◆ Requirement: Repeat all the material exactly; pictures stay out of your copy.

◆ Source data:

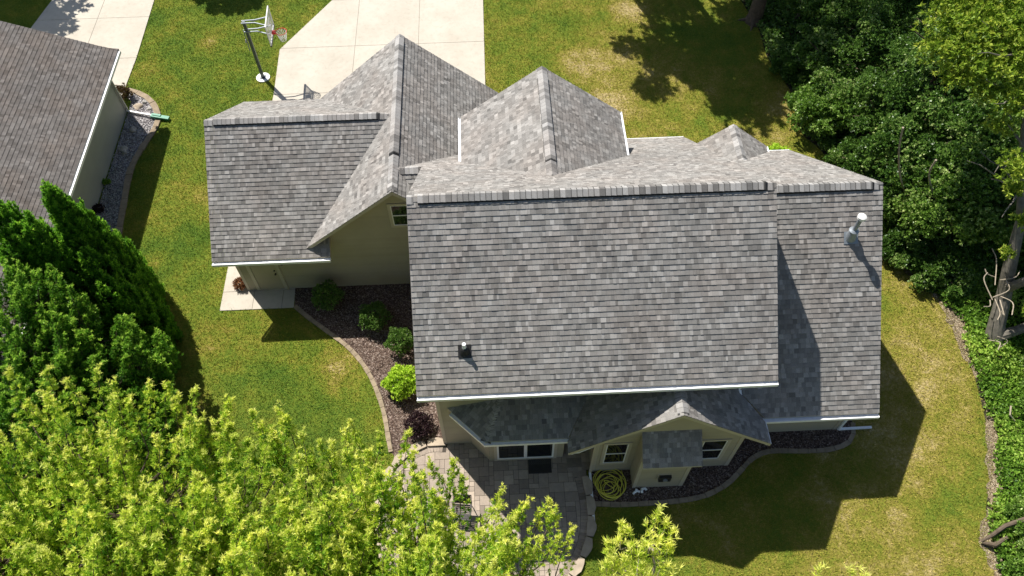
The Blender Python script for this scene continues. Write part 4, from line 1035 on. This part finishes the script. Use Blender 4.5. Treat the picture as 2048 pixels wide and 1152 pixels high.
def plume_tree(label, base, x0, x1, n, seed):
    rr = random.Random(seed); tp = []
    while len(tp) < n:
        px = rr.uniform(x0, x1); py = envelope(px, E2)+12+rr.random()*(900-envelope(px, E2))
        z = 5.6-.009*max(0, px-60)-.0035*(py-520)+rr.gauss(0, .25)
        if px > 345: continue
        tp.append(G(px, py, max(1.2, z)))
    return shoot_tree(label, base, (base[0], base[1], 2.2), tp, M_lcedar2, seed, 'cedars at the left edge', tuft_L=.085, nper=62, name='cedar', tone0=.62, leafk=12, wd=.023, trunk_r=.13, length=.95)
plume_tree('light green loose cedar at the left edge above the pale tree', G(60, 860), -170, 135, 290, 700)
plume_tree('mid green loose cedar below the tall dark tips', G(215, 850), 110, 265, 130, 720)
plume_tree('mid green loose cedar whose foot meets the lawn shadow', G(330, 830), 240, 388, 110, 740)

# woodland ---------------------------------------------------------
def blob_mesh(nm, n, L, W, seed, kk=8, openn=.0, lobes=9):
    """a bushy crown of unit-ish radius made of lobes with gaps"""
    rg = np.random.default_rng(seed)
    cs = norm(rg.normal(size=(lobes, 3)))*rg.uniform(.2, .98, (lobes, 1)); cs[:, 2] = np.abs(cs[:, 2])*.9
    rs_ = rg.uniform(.14, .36, lobes)
    c_ = rg.integers(0, lobes, n); d = norm(rg.normal(size=(n, 3))); d[:, 2] = np.where(d[:, 2] < -.3, -d[:, 2], d[:, 2])
    P = cs[c_]+d*rs_[c_][:, None]*rg.uniform(.45, 1.2, (n, 1))
    tn = .45+rg.normal(size=n)*.14+(rg.random(lobes)*.5-.25)[c_]
    return P, d, tn
PROT = []
for s_ in range(4):
    P, d, tn = blob_mesh('b', 5200, 0, 0, 40+s_, lobes=34+5*s_)
    PROT.append((P, d, tn))
def bush_tree(name, base, R_, hgt, mat, label, proto, group, coff=(0, 0), L=.16, W=.10, k=8, cat='tree', n=None, rotz=0, trunk=True, trunk_r=.09, squash=.8):
    P, d, tn = PROT[proto % 4]
    if n: P, d, tn = P[:n], d[:n], tn[:n]
    c_, s_ = math.cos(rotz), math.sin(rotz); Rm = np.array([[c_, -s_, 0], [s_, c_, 0], [0, 0, 1]])
    P2 = (P@Rm.T)*np.array([R_, R_, R_*squash])+np.array([coff[0], coff[1], hgt-R_*squash*1.05]); d2 = d@Rm.T
    root = empty(name, base); tag(root, label, cat, group)
    p, D, l, w_, t_ = tufts(P2, d2+np.array([-.1, .1, .6]), k, L, W, .8, tn, .14)
    link('crown', leaves_mesh(name+'_crown', p, D, l, w_, t_, .15), mat, root)
    if trunk:
        m_ = MB(); rr = random.Random(proto*7+int(base[0]*10)); top = hgt-R_*squash
        m_.tube([(0, 0, -.02), (.06+coff[0]*.2, .04+coff[1]*.2, top*.5), (coff[0], coff[1], top)], [trunk_r*1.3, trunk_r, trunk_r*.7], 8)
        for i in range(7):
            a = rr.uniform(0, 6.28); q_ = R_*rr.uniform(.4, .8); branch(m_, (coff[0], coff[1], top), (coff[0]+q_*math.cos(a), coff[1]+q_*math.sin(a), top+R_*squash*rr.uniform(.1, .8)), trunk_r*.45, .015, .2, i, 5)
        m_.build('trunk', M_bark, root)
    return root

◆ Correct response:
The Blender Python script for this scene continues. Write part 4, from line 1035 on. This part finishes the script. Use Blender 4.5. Treat the picture as 2048 pixels wide and 1152 pixels high.
def plume_tree(label, base, x0, x1, n, seed):
    rr = random.Random(seed); tp = []
    while len(tp) < n:
        px = rr.uniform(x0, x1); py = envelope(px, E2)+12+rr.random()*(900-envelope(px, E2))
        z = 5.6-.009*max(0, px-60)-.0035*(py-520)+rr.gauss(0, .25)
        if px > 345: continue
        tp.append(G(px, py, max(1.2, z)))
    return shoot_tree(label, base, (base[0], base[1], 2.2), tp, M_lcedar2, seed, 'cedars at the left edge', tuft_L=.085, nper=62, name='cedar', tone0=.62, leafk=12, wd=.023, trunk_r=.13, length=.95)
plume_tree('light green loose cedar at the left edge above the pale tree', G(60, 860), -170, 135, 290, 700)
plume_tree('mid green loose cedar below the tall dark tips', G(215, 850), 110, 265, 130, 720)
plume_tree('mid green loose cedar whose foot meets the lawn shadow', G(330, 830), 240, 388, 110, 740)

# woodland ---------------------------------------------------------
def blob_mesh(nm, n, L, W, seed, kk=8, openn=.0, lobes=9):
    """a bushy crown of unit-ish radius made of lobes with gaps"""
    rg = np.random.default_rng(seed)
    cs = norm(rg.normal(size=(lobes, 3)))*rg.uniform(.2, .98, (lobes, 1)); cs[:, 2] = np.abs(cs[:, 2])*.9
    rs_ = rg.uniform(.14, .36, lobes)
    c_ = rg.integers(0, lobes, n); d = norm(rg.normal(size=(n, 3))); d[:, 2] = np.where(d[:, 2] < -.3, -d[:, 2], d[:, 2])
    P = cs[c_]+d*rs_[c_][:, None]*rg.uniform(.45, 1.2, (n, 1))
    tn = .45+rg.normal(size=n)*.14+(rg.random(lobes)*.5-.25)[c_]
    return P, d, tn
PROT = []
for s_ in range(4):
    P, d, tn = blob_mesh('b', 5200, 0, 0, 40+s_, lobes=34+5*s_)
    PROT.append((P, d, tn))
def bush_tree(name, base, R_, hgt, mat, label, proto, group, coff=(0, 0), L=.16, W=.10, k=8, cat='tree', n=None, rotz=0, trunk=True, trunk_r=.09, squash=.8):
    P, d, tn = PROT[proto % 4]
    if n: P, d, tn = P[:n], d[:n], tn[:n]
    c_, s_ = math.cos(rotz), math.sin(rotz); Rm = np.array([[c_, -s_, 0], [s_, c_, 0], [0, 0, 1]])
    P2 = (P@Rm.T)*np.array([R_, R_, R_*squash])+np.array([coff[0], coff[1], hgt-R_*squash*1.05]); d2 = d@Rm.T
    root = empty(name, base); tag(root, label, cat, group)
    p, D, l, w_, t_ = tufts(P2, d2+np.array([-.1, .1, .6]), k, L, W, .8, tn, .14)
    link('crown', leaves_mesh(name+'_crown', p, D, l, w_, t_, .15), mat, root)
    if trunk:
        m_ = MB(); rr = random.Random(proto*7+int(base[0]*10)); top = hgt-R_*squash
        m_.tube([(0, 0, -.02), (.06+coff[0]*.2, .04+coff[1]*.2, top*.5), (coff[0], coff[1], top)], [trunk_r*1.3, trunk_r, trunk_r*.7], 8)
        for i in range(7):
            a = rr.uniform(0, 6.28); q_ = R_*rr.uniform(.4, .8); branch(m_, (coff[0], coff[1], top), (coff[0]+q_*math.cos(a), coff[1]+q_*math.sin(a), top+R_*squash*rr.uniform(.1, .8)), trunk_r*.45, .015, .2, i, 5)
        m_.build('trunk', M_bark, root)
    return root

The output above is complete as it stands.